In Sempre qua siamo (2024), per Supernova, Leghissa ha incontrato persone ospitate temporaneamente presso Casa Don Gallo, un’organizzazione nata nel 2013 in risposta all’emergenza abitativa nel Comune di Rimini. L’artista si immerge nei frammenti dei ricordi e delle vicende personali senza farlo sembrare un esercizio, un laboratorio – perché non lo è. C’è nella gente una geografia intera, che attraverso il suo lavoro riesce a far defluire verso un linguaggio “che viene fuori come una secrezione naturale, come la bava delle lumache, come la tela del ragno, come un porro sulla pelle, o come gli escrementi che ogni giorno evacuiamo.”4
La dimensione collettiva emerge chiaramente anche nel progetto Nobody’s indiscipline – curato in Italia da Sara Leghissa e Annamaria Ajmone – uno spazio di condivisione e di ricerca delle pratiche performative oltre il genere, lo spazio, i luoghi, e in costante ridefinizione; che nella sua inafferrabilità riesce a trovare il modo per oltrepassare reti predefinite e, non solo nell’atto performativo, definire un modo di fare mondo che è politico nella sua diversità.
Chiara Bersani, nella costellazione delle arti performative, è tra le stelle più luminose.
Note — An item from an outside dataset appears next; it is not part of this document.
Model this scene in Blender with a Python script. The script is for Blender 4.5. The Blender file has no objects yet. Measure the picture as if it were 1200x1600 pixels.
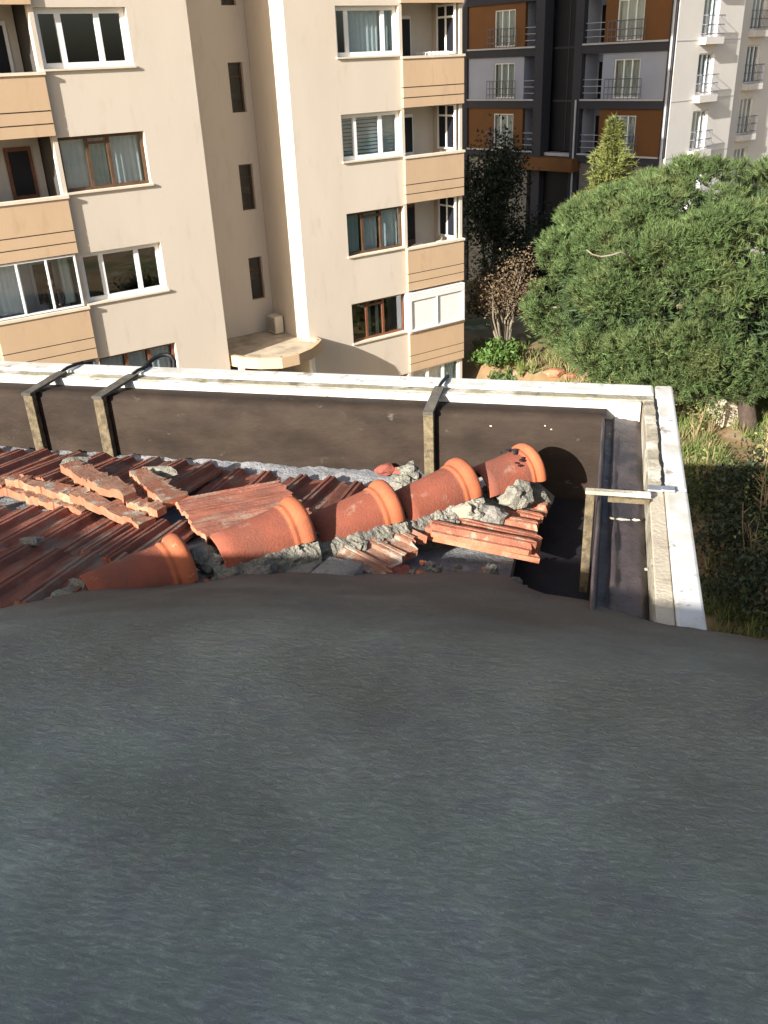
import bpy, bmesh, math, random
import numpy as np
from mathutils import Vector, Matrix, noise as mnoise

SC = bpy.context.scene
COL = SC.collection
rad = math.radians
Z0 = 12.3                      # height of the camera above the garden ground

# ------------------------------------------------------------------ camera, sky, sun, exposure
cam_d = bpy.data.cameras.new('camera')
cam = bpy.data.objects.new('camera', cam_d)
COL.objects.link(cam)
cx = (0.999017384, -0.020023055, -0.03953914)      # image right
cy = (-0.04432004, -0.451339355, -0.8912511)       # image down
cz = (0.0, 0.892127717, -0.451783284)              # view direction
cam.matrix_world = Matrix(((cx[0], -cy[0], -cz[0], 0.0), (cx[1], -cy[1], -cz[1], 0.0),
                           (cx[2], -cy[2], -cz[2], Z0), (0, 0, 0, 1)))
cam_d.sensor_fit = 'VERTICAL'
cam_d.sensor_height = 24.0
cam_d.lens = 24.0 * 1394.0 / 1600.0
cam_d.clip_start = 0.05
cam_d.clip_end = 2000
SC.camera = cam

SUN_HEAD, SUN_EL = 220.0, 22.2      # compass-like heading of the sun from +Y, clockwise
world = bpy.data.worlds.new('World'); SC.world = world; world.use_nodes = True
wn = world.node_tree.nodes; wl = world.node_tree.links
bg = wn['Background']
sky = wn.new('ShaderNodeTexSky'); sky.sky_type = 'NISHITA'; sky.sun_disc = False
sky.sun_elevation = rad(SUN_EL); sky.sun_rotation = rad(SUN_HEAD)
sky.air_density = 1.0; sky.dust_density = 3.0; sky.ozone_density = 0.6
wl.new(sky.outputs[0], bg.inputs[0]); bg.inputs[1].default_value = 0.07

sun_d = bpy.data.lights.new('sun', 'SUN'); sun_d.energy = 5.0; sun_d.angle = rad(0.5)
sun_d.color = (1.0, 0.955, 0.885)
sun = bpy.data.objects.new('sun', sun_d); COL.objects.link(sun)
_h, _e = rad(SUN_HEAD), rad(SUN_EL)
to_sun = Vector((math.sin(_h)*math.cos(_e), math.cos(_h)*math.cos(_e), math.sin(_e)))
sun.rotation_euler = to_sun.to_track_quat('Z', 'Y').to_euler()
SC.view_settings.view_transform = 'Standard'
SC.view_settings.look = 'None'
SC.view_settings.gamma = 1.0
SC.view_settings.use_curve_mapping = False
SC.view_settings.exposure = 1.30

rng = random.Random(7)

# ------------------------------------------------------------------ materials
def pmat(name, base, rough=0.85, var=0.15, scale=4.0, bump=0.0, bscale=60.0, c2=None, c2scale=1.5,
         c2amt=(0.5, 0.62), spec=0.3, aniso=(1, 1, 1), island=0.0, metallic=0.0, detail=6.0, c3=None, c3scale=9.0, c3amt=(0.6, 0.68)):
    """procedural surface: tone variation, an optional stain colour or two, fine relief"""
    m = bpy.data.materials.new(name); m.use_nodes = True
    nt = m.node_tree; N = nt.nodes; L = nt.links
    b = N['Principled BSDF']
    b.inputs['Roughness'].default_value = rough
    b.inputs['Specular IOR Level'].default_value = spec
    b.inputs['Metallic'].default_value = metallic
    tc = N.new('ShaderNodeTexCoord'); oi = N.new('ShaderNodeObjectInfo')
    ma = N.new('ShaderNodeMath'); ma.operation = 'MULTIPLY'; ma.inputs[1].default_value = 37.0
    L.new(oi.outputs['Random'], ma.inputs[0])
    mp = N.new('ShaderNodeMapping'); L.new(tc.outputs['Object'], mp.inputs['Vector'])
    mp.inputs['Scale'].default_value = aniso
    L.new(ma.outputs[0], mp.inputs['Location'])
    def nz(s, d=detail):
        n = N.new('ShaderNodeTexNoise'); n.inputs['Scale'].default_value = s; n.inputs['Detail'].default_value = d
        n.inputs['Roughness'].default_value = 0.6
        L.new(mp.outputs[0], n.inputs['Vector']); return n
    n1 = nz(scale)
    cr = N.new('ShaderNodeValToRGB'); L.new(n1.outputs['Fac'], cr.inputs[0])
    cr.color_ramp.elements[0].position = 0.3; cr.color_ramp.elements[1].position = 0.7
    cr.color_ramp.elements[0].color = [c*(1-var) for c in base]+[1]
    cr.color_ramp.elements[1].color = [min(1, c*(1+var)) for c in base]+[1]
    out = cr.outputs[0]
    for cc, ss, am in ((c2, c2scale, c2amt), (c3, c3scale, c3amt)):
        if cc is None: continue
        n2 = nz(ss)
        r2 = N.new('ShaderNodeMapRange'); r2.inputs['From Min'].default_value = am[0]; r2.inputs['From Max'].default_value = am[1]
        L.new(n2.outputs['Fac'], r2.inputs['Value'])
        mx = N.new('ShaderNodeMix'); mx.data_type = 'RGBA'
        L.new(r2.outputs[0], mx.inputs[0]); L.new(out, mx.inputs[6]); mx.inputs[7].default_value = list(cc)+[1]
        out = mx.outputs[2]
    if island:
        ge = N.new('ShaderNodeNewGeometry')
        hs = N.new('ShaderNodeHueSaturation')
        mr = N.new('ShaderNodeMapRange'); mr.inputs['To Min'].default_value = 1-island; mr.inputs['To Max'].default_value = 1+island
        L.new(ge.outputs['Random Per Island'], mr.inputs['Value']); L.new(mr.outputs[0], hs.inputs['Value'])
        mr2 = N.new('ShaderNodeMapRange'); mr2.inputs['To Min'].default_value = 0.5-island*0.06; mr2.inputs['To Max'].default_value = 0.5+island*0.04
        L.new(ge.outputs['Random Per Island'], mr2.inputs['Value']); L.new(mr2.outputs[0], hs.inputs['Hue'])
        L.new(out, hs.inputs['Color']); out = hs.outputs[0]
    # each object of a kind a touch different
    hv = N.new('ShaderNodeHueSaturation'); mv = N.new('ShaderNodeMapRange')
    mv.inputs['To Min'].default_value = 1-var*0.6; mv.inputs['To Max'].default_value = 1+var*0.6
    L.new(oi.outputs['Random'], mv.inputs['Value']); L.new(mv.outputs[0], hv.inputs['Value']); L.new(out, hv.inputs['Color'])
    L.new(hv.outputs[0], b.inputs['Base Color'])
    if bump:
        nb = nz(bscale, 8.0); bp = N.new('ShaderNodeBump'); bp.inputs['Strength'].default_value = bump; bp.inputs['Distance'].default_value = 0.02
        L.new(nb.outputs['Fac'], bp.inputs['Height']); L.new(bp.outputs[0], b.inputs['Normal'])
    return m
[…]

La sua capacità di intrecciare dimensioni intime e collettive, personali e pubbliche, fa emergere un corpo politico in perenne dialogo con la società che lo osserva e con lo spazio che lo accoglie. La sua ricerca si estende a luoghi nascosti di riflessione e sperimentazione, tesa a toccare il confine tra immaginazione e realtà; non più come testimonianza di una storia ma entità attraversata da incontri e scontri, che accetta la responsabilità di disegnare l’immagine che il mondo avrà di lei.
Venivo posta in un punto dello spazio, lasciata lì per molto tempo e allora io quel punto lo imparavo a memoria. Non mi orientavo nei sentieri ma conoscevo perfettamente i luoghi di pausa, quiete, ristoro. (Da appunti coreografici di Sottobosco, Chiara Bersani)
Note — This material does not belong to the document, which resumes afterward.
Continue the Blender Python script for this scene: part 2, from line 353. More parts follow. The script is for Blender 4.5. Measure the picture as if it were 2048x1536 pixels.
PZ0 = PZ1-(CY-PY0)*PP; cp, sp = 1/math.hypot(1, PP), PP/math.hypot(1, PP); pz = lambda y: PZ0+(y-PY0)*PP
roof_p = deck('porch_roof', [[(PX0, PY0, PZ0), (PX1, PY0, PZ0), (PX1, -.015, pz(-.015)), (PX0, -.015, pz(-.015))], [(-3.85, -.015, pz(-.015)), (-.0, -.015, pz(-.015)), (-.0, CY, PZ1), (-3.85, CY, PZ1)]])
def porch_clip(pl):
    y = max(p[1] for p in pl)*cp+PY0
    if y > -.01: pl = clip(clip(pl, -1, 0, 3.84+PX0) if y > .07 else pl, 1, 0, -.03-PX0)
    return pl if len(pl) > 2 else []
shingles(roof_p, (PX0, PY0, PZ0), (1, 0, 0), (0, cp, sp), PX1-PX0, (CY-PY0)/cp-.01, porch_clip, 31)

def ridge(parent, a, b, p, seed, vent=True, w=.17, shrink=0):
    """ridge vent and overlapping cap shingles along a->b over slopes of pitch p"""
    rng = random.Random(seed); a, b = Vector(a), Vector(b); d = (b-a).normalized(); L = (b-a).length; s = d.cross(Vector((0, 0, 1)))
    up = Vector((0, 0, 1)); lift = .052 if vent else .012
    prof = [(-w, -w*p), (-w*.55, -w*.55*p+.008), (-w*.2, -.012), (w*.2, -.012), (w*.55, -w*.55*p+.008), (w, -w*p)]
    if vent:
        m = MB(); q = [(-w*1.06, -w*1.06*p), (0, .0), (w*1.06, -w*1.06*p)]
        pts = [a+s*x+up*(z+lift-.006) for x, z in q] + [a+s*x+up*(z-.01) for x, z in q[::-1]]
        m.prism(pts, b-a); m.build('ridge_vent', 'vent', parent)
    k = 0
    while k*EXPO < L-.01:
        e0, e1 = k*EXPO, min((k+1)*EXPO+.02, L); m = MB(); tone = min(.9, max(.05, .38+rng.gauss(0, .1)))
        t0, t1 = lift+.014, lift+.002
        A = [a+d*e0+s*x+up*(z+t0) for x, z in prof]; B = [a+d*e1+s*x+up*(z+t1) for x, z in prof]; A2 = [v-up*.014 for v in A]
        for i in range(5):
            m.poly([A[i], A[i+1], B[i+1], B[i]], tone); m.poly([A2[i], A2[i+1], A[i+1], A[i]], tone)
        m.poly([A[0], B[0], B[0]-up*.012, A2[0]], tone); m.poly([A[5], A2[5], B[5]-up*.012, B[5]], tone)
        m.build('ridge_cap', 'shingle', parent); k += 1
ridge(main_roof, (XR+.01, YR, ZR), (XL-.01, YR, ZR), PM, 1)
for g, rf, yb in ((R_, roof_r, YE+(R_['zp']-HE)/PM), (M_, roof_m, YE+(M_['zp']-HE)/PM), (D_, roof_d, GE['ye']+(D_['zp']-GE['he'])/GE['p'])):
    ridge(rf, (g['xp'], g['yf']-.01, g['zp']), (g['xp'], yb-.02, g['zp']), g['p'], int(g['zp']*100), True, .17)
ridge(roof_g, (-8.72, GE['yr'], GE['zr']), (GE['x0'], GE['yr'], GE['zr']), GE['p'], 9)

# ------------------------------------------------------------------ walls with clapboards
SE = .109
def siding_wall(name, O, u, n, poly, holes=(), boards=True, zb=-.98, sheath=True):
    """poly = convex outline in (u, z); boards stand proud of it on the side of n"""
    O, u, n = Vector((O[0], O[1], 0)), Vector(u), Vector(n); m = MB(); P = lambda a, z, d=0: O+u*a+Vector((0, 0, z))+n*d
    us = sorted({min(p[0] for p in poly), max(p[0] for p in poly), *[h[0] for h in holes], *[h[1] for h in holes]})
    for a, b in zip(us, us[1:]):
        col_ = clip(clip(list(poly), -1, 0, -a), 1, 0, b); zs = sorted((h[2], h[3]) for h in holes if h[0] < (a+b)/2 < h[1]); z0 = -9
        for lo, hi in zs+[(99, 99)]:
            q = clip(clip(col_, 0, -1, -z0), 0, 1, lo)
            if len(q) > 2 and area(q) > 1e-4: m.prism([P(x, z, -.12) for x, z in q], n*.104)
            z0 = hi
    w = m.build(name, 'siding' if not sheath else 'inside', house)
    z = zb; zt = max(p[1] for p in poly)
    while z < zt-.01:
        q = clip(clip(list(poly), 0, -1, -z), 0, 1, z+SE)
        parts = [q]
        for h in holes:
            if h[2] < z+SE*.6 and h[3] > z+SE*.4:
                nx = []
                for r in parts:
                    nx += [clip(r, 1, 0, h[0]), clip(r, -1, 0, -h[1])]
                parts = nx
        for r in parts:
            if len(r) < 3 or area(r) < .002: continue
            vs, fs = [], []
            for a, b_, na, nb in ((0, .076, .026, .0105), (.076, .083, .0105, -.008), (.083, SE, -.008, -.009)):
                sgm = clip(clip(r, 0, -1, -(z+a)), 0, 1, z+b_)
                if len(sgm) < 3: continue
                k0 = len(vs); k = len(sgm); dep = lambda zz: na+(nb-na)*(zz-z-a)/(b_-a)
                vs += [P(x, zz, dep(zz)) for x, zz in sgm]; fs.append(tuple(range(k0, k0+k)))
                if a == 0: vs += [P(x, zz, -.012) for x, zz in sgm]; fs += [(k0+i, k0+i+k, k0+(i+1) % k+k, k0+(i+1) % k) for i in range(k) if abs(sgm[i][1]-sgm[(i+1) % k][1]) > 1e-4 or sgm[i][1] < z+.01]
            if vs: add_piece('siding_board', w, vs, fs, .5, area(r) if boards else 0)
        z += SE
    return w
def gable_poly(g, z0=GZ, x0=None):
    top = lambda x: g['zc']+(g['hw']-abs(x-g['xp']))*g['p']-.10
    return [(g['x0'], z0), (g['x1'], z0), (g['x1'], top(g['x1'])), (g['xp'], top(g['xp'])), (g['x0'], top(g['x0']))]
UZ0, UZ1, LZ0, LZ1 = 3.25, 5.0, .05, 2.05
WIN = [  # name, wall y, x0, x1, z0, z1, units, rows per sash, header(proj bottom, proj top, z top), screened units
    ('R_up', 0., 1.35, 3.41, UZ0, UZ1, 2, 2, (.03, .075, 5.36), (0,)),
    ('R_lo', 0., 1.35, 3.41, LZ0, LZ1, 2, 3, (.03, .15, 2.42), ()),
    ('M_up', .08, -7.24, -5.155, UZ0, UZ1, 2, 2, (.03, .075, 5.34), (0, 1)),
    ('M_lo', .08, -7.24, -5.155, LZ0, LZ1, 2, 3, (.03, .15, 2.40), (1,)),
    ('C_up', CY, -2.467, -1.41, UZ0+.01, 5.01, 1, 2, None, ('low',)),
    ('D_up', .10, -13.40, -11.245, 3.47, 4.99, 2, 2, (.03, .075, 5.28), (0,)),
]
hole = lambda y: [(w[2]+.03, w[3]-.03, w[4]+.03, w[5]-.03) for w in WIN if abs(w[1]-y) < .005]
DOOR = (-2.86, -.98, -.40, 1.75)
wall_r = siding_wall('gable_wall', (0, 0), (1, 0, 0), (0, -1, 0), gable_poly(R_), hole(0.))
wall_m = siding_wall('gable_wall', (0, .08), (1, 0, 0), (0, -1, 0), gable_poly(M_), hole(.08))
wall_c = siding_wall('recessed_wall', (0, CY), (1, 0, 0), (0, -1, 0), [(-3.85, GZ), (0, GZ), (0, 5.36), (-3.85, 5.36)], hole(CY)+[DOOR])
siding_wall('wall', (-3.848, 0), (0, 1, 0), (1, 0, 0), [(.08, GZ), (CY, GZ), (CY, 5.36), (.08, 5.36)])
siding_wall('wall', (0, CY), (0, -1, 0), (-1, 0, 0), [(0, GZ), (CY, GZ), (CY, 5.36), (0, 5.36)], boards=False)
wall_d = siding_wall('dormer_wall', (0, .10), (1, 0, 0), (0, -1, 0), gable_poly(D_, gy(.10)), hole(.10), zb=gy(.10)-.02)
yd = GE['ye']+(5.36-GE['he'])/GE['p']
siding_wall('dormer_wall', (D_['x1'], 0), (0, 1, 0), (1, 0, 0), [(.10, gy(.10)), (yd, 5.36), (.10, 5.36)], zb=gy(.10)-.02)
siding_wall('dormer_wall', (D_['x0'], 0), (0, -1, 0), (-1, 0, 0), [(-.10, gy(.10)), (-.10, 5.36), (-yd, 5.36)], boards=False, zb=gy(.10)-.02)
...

In Sottobosco (2023), un gruppo di bambini con disabilità si perde nel bosco, forse inseguendo un amore. Forse il bosco gli è semplicemente cresciuto attorno. È una sopravvivenza alle cose che accadono, quando il tutt’attorno crolla. Bersani si interroga: quali azioni compie un corpo che non può correre nello spazio? Intensificando altri punti di vista, la ricerca sposta il piano di osservazione, trasformando l’orizzonte di chi guarda. Portando lontano da una razionalità di vedute troppo strette, lì dove la luce è fioca e la visibilità diminuisce. Dove nulla luccica ma talvolta qualcosa illumina il mondo.
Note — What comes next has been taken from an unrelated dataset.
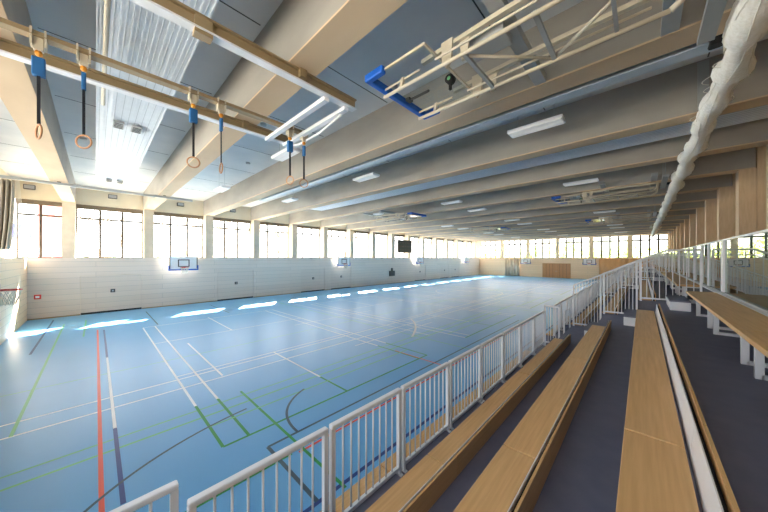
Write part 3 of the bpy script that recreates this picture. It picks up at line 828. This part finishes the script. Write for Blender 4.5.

In astronomia, il termine seeing descrive i fenomeni atmosferici che distorcono la visione degli oggetti celesti, rendendo le immagini meno nitide. Allo stesso modo, le arti performative perturbano la percezione di quello che appare immobile, stabile o chiaro. Creano le condizioni per vedere fuori fuoco, invitando a decostruire immagini perfette e interrogando ciò che è apparentemente nitido. Seeing diventa un modo di osservare che abbraccia complessità e incertezza, trasformando zone d’ombra e interstizi in spazi di negoziazione e intervento. Dove lo sguardo è disturbato, il vedere diventa un atto politico.
Sara e Chiara, attraverso il loro approccio performativo, non svolgono solo un compito di decostruzione (del genere, del sesso, e così via), ma nominano e rendono conto della potenza politica dei corpi nel femminismo, nell’invenzione di pratiche corporee, di gesti imprevisti e travolgenti.5 Trasformano e immaginano un mondo al contrario – in un movimento contro-tempo. Un ritmo che fa sgambetto alle posture rigide e verticali, come quelle istituzionali, hackerandole. Condividono un posizionamento diretto e consapevole, dove tutto può essere riorganizzato e reinterpretato, sia nell’essere visto che nel diventare visibile. Privandoci del potere di osservare le cose come sempre, ci spingono fuori fuoco. Dove resistere non è facile. Invece, Sempre qua siamo.